Despite my rantings about the one chapter, I still really liked this book. Or maybe “liked” is the wrong word — I really appreciated this book, and I feel like I got a tremendous amount out of it. I’m glad to have read it.
One final praise to sing, just about the book itself. In other Bookshelf entries I’ve (strongly) criticized the modern style of not including any footnotes or endnotes within the text. Many books now just gather citations at the end of the book and reference them by a little partial bit of the sentence being supported. It’s an awful practice: as you’re reading, you don’t even know what things have citations at all! Terrible.

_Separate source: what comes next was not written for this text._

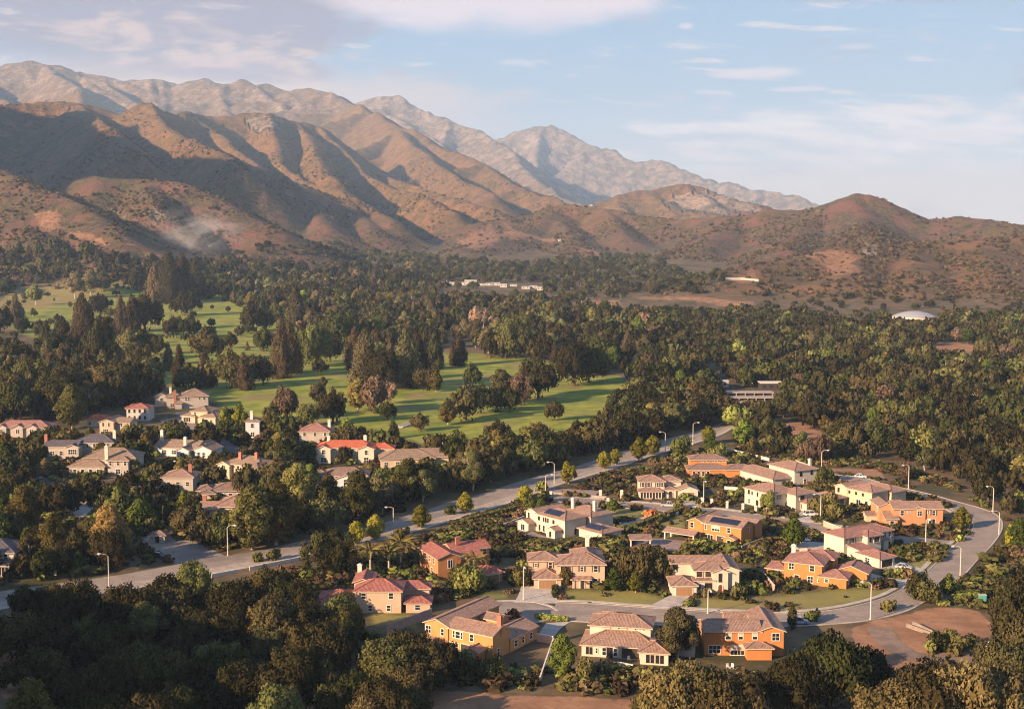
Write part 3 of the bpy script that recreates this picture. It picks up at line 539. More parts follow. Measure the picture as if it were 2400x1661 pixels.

Well, Work Won’t Love You Back says, nay! Endnotes abound! Why is that so hard? Love it.
That said, the chapters are also split into Part One and Part Two, five in each. The reason for this split isn’t particularly clear to me and I don’t think it is effective, or even meaningful at all. It isn’t a problem, but neither would the book suffer for its exclusion.
Yeah, yeah. I know all the essay writing tutorials say “be clear, not clever.” Fine. But infelicific is a freakin’ rad word, and I just learned it — and now you did too! Unless you already knew it, which is even cooler! Now we’re both cool!
Ascribing motivation to behavior is a perilous enterprise. That’s the subject of an upcoming essay! Also probably a t-shirt to be available soon — no, seriously.
Were there fools who made bad bets on compensation through stock options? Sure! (Ask me how I know.) But there were plenty of others who ended up nicely rewarded, and along the way did work that was “stimulating” and “creative.” There’s worse things.
I want to note that Jaffe references this individual — and their employer — by name. I’m going to anonymize those here…for obvious reasons. The reality is that this individual didn’t sign up to be in my newsletter/blog thing, so I won’t put them here.
And also they’re in the UK! The UK location isn’t exotic, but since the meat of the chapter takes place in Silicon Valley and Cambridge, MA, it seems like a long way to go to find someone to tell the framing story. None of which is even to mention the differences in labor relations between the US and UK. It just feels…off.